**SET PROBLEM:**
Find the lines containing "high" and say how many there are, with no other words.

**PROVIDED DATA:**

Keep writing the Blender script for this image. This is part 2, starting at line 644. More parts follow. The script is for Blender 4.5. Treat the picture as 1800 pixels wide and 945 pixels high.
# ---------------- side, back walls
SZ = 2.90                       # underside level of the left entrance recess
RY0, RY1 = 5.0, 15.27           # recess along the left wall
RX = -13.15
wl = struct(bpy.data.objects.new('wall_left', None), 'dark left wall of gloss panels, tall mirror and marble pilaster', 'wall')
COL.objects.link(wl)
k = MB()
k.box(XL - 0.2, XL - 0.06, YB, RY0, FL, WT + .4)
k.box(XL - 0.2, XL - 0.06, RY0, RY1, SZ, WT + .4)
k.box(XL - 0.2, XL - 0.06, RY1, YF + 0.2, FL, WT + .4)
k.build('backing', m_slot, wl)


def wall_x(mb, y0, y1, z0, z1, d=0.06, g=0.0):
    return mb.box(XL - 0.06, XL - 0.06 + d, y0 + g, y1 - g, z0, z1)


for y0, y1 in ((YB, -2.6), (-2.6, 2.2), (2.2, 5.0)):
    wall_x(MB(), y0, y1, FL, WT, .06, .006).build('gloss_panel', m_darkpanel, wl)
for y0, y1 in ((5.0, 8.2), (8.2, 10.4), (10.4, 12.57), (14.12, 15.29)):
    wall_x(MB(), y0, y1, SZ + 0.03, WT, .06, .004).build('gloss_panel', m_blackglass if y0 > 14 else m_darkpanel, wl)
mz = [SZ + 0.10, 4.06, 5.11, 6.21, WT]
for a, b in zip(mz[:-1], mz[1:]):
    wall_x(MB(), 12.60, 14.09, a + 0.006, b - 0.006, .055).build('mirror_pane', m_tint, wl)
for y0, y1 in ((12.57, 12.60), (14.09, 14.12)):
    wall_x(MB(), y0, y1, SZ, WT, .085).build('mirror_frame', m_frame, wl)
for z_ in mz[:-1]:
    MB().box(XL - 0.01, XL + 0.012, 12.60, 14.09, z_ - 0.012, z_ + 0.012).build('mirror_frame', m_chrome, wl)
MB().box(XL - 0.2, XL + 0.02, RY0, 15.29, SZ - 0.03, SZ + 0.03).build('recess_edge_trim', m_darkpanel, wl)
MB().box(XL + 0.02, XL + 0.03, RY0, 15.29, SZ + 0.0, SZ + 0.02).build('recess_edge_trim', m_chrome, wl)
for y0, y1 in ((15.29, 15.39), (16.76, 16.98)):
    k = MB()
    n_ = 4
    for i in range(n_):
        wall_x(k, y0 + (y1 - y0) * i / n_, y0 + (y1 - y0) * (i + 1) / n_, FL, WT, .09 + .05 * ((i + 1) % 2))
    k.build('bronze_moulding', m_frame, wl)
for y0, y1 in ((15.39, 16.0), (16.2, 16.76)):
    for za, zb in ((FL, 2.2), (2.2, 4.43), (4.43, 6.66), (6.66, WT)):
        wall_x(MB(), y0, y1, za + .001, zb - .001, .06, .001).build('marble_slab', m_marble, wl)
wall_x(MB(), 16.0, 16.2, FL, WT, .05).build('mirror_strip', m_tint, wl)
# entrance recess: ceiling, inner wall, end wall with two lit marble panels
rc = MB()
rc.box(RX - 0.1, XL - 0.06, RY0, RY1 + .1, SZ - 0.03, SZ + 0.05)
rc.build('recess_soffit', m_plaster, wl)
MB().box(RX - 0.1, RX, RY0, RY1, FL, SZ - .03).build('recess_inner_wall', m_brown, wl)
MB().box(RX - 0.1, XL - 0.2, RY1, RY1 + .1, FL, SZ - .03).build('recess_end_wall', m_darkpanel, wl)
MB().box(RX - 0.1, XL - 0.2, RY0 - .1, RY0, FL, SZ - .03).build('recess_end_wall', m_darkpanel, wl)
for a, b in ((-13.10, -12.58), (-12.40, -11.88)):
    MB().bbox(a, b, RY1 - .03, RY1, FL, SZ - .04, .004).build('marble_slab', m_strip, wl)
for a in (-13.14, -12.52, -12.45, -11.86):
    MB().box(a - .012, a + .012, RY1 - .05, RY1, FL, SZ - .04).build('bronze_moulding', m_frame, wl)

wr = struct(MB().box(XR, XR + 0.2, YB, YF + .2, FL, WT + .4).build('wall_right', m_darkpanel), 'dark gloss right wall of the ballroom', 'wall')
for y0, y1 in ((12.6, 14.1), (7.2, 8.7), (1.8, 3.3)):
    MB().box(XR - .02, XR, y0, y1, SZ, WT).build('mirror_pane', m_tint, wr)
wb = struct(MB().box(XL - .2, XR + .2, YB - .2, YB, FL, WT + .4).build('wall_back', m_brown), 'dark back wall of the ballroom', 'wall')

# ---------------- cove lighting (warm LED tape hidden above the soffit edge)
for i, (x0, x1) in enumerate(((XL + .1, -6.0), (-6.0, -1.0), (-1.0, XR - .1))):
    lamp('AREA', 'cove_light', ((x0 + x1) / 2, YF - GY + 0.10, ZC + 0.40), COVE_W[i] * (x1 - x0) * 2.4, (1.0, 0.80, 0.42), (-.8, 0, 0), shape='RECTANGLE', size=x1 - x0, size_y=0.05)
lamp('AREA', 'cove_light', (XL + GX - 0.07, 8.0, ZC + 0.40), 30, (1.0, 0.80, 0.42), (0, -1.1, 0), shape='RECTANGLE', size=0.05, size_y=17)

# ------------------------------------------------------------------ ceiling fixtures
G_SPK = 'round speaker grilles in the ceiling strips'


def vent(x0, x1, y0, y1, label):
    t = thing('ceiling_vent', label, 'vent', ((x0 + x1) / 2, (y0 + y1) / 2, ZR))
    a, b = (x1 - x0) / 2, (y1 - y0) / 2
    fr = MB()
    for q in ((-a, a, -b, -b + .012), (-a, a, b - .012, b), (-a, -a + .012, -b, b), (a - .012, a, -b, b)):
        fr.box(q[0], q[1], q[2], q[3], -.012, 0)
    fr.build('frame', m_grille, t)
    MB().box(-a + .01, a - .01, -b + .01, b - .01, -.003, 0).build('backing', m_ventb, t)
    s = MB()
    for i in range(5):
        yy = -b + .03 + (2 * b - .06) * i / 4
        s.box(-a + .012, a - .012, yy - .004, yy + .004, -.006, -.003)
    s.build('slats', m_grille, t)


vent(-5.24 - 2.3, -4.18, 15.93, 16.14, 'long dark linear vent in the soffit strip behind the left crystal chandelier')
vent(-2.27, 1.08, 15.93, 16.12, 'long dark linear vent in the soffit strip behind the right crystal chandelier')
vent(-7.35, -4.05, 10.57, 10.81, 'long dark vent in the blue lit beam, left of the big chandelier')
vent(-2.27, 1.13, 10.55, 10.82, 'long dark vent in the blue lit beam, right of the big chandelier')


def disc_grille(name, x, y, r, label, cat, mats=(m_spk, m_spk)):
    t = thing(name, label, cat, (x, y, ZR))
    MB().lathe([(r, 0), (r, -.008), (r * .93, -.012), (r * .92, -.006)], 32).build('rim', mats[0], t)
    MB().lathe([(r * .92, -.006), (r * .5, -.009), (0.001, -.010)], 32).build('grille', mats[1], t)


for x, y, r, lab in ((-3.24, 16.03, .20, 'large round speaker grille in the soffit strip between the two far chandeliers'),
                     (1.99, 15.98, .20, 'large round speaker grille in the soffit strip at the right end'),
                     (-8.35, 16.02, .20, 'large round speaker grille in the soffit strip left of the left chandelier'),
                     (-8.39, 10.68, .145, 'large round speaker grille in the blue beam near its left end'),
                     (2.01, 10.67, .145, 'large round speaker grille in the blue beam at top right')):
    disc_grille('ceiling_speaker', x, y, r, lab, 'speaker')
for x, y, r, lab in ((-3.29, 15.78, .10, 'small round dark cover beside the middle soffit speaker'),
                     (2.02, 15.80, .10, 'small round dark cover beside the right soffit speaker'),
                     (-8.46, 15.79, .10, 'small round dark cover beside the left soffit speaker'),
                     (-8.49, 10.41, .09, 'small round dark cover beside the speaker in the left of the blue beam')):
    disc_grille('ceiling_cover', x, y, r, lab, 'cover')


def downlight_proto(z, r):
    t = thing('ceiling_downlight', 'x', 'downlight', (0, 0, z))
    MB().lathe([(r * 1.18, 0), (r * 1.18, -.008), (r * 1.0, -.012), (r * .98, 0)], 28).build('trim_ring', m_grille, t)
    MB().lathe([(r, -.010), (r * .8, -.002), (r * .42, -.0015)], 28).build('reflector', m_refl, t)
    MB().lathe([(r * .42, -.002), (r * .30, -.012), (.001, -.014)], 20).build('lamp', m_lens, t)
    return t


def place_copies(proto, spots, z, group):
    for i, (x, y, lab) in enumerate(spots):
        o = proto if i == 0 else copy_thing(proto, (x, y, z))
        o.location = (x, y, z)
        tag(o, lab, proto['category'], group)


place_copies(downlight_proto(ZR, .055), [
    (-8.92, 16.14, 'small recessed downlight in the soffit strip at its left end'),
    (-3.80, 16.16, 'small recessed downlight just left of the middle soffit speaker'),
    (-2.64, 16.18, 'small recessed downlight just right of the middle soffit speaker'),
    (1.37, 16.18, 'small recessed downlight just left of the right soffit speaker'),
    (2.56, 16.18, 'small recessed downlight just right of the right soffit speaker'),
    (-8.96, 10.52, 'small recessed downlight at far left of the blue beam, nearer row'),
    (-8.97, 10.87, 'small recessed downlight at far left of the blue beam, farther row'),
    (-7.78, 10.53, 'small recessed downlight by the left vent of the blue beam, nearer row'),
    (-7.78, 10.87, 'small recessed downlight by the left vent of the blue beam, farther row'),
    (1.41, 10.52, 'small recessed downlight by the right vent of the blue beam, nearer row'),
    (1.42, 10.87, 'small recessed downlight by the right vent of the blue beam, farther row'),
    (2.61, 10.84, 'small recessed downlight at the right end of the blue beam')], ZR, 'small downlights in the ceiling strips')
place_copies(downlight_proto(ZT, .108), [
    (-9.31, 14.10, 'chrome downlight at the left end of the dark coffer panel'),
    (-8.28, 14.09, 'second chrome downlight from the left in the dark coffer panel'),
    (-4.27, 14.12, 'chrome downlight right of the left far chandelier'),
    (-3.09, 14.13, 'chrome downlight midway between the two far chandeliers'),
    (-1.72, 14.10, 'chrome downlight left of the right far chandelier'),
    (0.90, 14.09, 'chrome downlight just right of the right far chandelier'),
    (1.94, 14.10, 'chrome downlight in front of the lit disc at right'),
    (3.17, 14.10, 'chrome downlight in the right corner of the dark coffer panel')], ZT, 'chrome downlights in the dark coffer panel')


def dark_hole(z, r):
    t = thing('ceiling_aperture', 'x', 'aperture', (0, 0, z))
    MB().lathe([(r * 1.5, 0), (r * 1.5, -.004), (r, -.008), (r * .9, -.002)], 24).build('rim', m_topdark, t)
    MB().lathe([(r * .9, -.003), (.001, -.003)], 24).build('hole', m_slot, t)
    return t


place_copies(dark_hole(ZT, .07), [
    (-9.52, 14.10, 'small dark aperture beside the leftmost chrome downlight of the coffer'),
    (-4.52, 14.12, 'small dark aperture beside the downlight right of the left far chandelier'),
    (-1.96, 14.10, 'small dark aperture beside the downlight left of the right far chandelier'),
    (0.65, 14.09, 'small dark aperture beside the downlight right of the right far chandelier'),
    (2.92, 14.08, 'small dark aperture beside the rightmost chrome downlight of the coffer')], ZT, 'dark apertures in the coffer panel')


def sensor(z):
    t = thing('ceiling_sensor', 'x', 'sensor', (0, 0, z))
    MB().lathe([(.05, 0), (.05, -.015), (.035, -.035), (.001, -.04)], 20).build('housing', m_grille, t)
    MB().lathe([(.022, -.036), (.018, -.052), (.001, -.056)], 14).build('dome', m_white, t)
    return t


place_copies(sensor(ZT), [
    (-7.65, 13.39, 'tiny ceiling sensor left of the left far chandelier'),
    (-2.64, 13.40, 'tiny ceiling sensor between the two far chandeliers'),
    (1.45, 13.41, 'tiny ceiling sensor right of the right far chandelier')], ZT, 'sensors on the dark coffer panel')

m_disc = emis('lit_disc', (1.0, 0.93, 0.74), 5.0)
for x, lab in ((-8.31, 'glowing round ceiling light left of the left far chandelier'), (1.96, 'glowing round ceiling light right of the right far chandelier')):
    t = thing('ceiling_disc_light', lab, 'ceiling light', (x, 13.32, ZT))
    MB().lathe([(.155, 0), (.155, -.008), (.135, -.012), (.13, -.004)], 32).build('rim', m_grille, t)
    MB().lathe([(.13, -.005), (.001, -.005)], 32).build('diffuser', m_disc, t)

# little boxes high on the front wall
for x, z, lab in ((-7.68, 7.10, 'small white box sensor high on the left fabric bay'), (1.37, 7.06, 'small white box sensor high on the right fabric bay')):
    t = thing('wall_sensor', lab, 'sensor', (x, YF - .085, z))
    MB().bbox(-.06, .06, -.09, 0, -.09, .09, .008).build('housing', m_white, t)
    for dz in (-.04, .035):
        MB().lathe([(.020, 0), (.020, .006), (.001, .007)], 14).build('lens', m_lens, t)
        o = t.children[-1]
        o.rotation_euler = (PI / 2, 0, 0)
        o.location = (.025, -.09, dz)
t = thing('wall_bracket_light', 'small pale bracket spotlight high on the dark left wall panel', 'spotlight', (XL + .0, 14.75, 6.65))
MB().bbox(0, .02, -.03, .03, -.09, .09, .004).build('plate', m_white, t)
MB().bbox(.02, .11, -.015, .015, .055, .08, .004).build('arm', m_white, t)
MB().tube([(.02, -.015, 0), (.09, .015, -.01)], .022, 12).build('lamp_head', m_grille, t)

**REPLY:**
4